*Objective*.
An exact copy of all the data is required, with pictures left out.

— START OF Supplied information —

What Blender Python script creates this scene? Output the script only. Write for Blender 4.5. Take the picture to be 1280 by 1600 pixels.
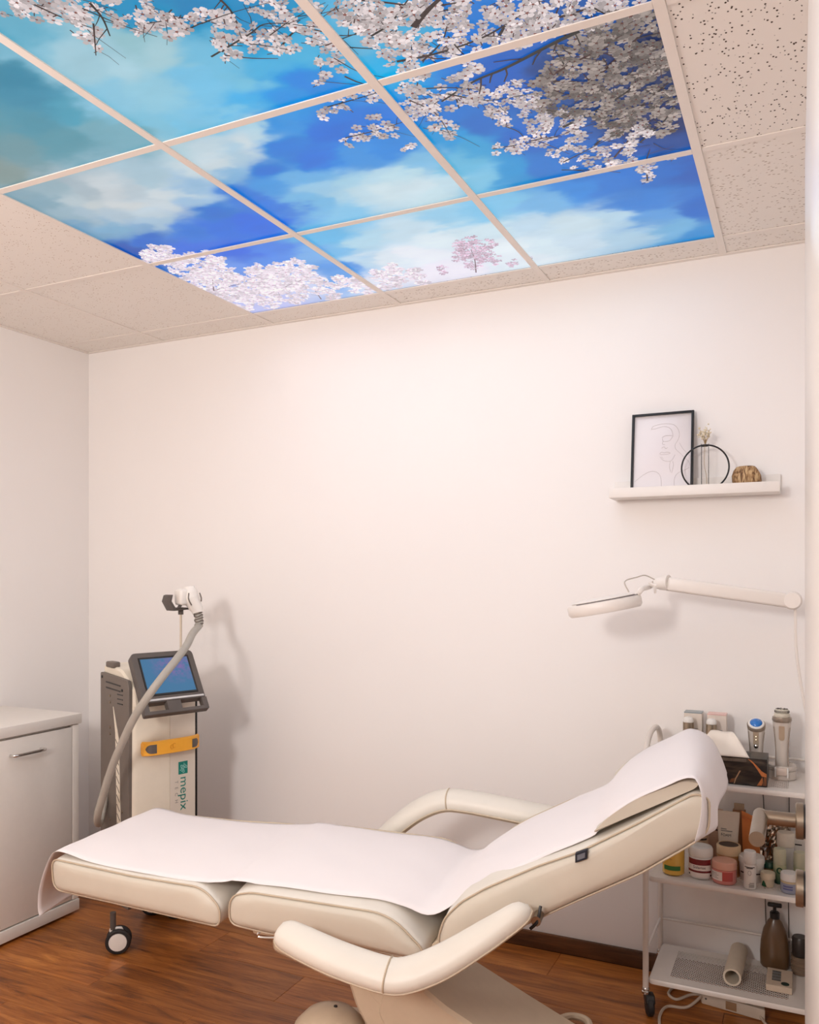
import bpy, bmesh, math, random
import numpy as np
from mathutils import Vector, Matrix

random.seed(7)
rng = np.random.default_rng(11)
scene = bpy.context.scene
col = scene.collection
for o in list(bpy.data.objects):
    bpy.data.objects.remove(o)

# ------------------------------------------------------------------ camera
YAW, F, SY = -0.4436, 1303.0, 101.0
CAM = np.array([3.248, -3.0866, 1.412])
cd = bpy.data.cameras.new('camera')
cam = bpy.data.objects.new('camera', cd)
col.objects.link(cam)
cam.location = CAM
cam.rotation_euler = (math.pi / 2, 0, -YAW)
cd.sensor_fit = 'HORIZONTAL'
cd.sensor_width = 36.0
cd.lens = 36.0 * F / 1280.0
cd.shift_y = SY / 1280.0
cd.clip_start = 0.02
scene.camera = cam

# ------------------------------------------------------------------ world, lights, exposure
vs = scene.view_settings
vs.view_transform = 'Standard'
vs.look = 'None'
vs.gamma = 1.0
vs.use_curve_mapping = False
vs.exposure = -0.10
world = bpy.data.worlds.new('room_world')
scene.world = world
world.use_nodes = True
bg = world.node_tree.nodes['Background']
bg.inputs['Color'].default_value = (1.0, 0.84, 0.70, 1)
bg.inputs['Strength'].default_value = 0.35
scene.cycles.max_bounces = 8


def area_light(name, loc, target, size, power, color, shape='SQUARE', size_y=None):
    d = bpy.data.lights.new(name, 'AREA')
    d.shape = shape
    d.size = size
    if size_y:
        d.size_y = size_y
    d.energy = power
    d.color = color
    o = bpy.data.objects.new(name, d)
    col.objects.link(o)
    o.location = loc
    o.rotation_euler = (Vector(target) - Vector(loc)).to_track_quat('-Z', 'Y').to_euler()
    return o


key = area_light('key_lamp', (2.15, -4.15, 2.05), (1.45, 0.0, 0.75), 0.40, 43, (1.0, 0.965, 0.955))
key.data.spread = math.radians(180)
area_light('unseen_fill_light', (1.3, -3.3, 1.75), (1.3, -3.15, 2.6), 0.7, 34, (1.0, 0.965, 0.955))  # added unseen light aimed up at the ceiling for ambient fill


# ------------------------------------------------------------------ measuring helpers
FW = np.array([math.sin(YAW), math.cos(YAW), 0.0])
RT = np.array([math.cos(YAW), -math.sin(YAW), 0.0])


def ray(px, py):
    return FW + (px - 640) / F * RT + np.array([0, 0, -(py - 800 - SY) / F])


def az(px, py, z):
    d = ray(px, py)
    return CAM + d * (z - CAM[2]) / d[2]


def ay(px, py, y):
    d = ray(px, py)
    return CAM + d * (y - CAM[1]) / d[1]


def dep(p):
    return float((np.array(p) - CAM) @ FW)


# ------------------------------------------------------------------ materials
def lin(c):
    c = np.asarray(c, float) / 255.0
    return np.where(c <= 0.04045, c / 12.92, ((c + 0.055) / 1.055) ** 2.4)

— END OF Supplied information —

*Answer for the task*.
What Blender Python script creates this scene? Output the script only. Write for Blender 4.5. Take the picture to be 1280 by 1600 pixels.
import bpy, bmesh, math, random
import numpy as np
from mathutils import Vector, Matrix

random.seed(7)
rng = np.random.default_rng(11)
scene = bpy.context.scene
col = scene.collection
for o in list(bpy.data.objects):
    bpy.data.objects.remove(o)

# ------------------------------------------------------------------ camera
YAW, F, SY = -0.4436, 1303.0, 101.0
CAM = np.array([3.248, -3.0866, 1.412])
cd = bpy.data.cameras.new('camera')
cam = bpy.data.objects.new('camera', cd)
col.objects.link(cam)
cam.location = CAM
cam.rotation_euler = (math.pi / 2, 0, -YAW)
cd.sensor_fit = 'HORIZONTAL'
cd.sensor_width = 36.0
cd.lens = 36.0 * F / 1280.0
cd.shift_y = SY / 1280.0
cd.clip_start = 0.02
scene.camera = cam

# ------------------------------------------------------------------ world, lights, exposure
vs = scene.view_settings
vs.view_transform = 'Standard'
vs.look = 'None'
vs.gamma = 1.0
vs.use_curve_mapping = False
vs.exposure = -0.10
world = bpy.data.worlds.new('room_world')
scene.world = world
world.use_nodes = True
bg = world.node_tree.nodes['Background']
bg.inputs['Color'].default_value = (1.0, 0.84, 0.70, 1)
bg.inputs['Strength'].default_value = 0.35
scene.cycles.max_bounces = 8


def area_light(name, loc, target, size, power, color, shape='SQUARE', size_y=None):
    d = bpy.data.lights.new(name, 'AREA')
    d.shape = shape
    d.size = size
    if size_y:
        d.size_y = size_y
    d.energy = power
    d.color = color
    o = bpy.data.objects.new(name, d)
    col.objects.link(o)
    o.location = loc
    o.rotation_euler = (Vector(target) - Vector(loc)).to_track_quat('-Z', 'Y').to_euler()
    return o


key = area_light('key_lamp', (2.15, -4.15, 2.05), (1.45, 0.0, 0.75), 0.40, 43, (1.0, 0.965, 0.955))
key.data.spread = math.radians(180)
area_light('unseen_fill_light', (1.3, -3.3, 1.75), (1.3, -3.15, 2.6), 0.7, 34, (1.0, 0.965, 0.955))  # added unseen light aimed up at the ceiling for ambient fill


# ------------------------------------------------------------------ measuring helpers
FW = np.array([math.sin(YAW), math.cos(YAW), 0.0])
RT = np.array([math.cos(YAW), -math.sin(YAW), 0.0])


def ray(px, py):
    return FW + (px - 640) / F * RT + np.array([0, 0, -(py - 800 - SY) / F])


def az(px, py, z):
    d = ray(px, py)
    return CAM + d * (z - CAM[2]) / d[2]


def ay(px, py, y):
    d = ray(px, py)
    return CAM + d * (y - CAM[1]) / d[1]


def dep(p):
    return float((np.array(p) - CAM) @ FW)


# ------------------------------------------------------------------ materials
def lin(c):
    c = np.asarray(c, float) / 255.0
    return np.where(c <= 0.04045, c / 12.92, ((c + 0.055) / 1.055) ** 2.4)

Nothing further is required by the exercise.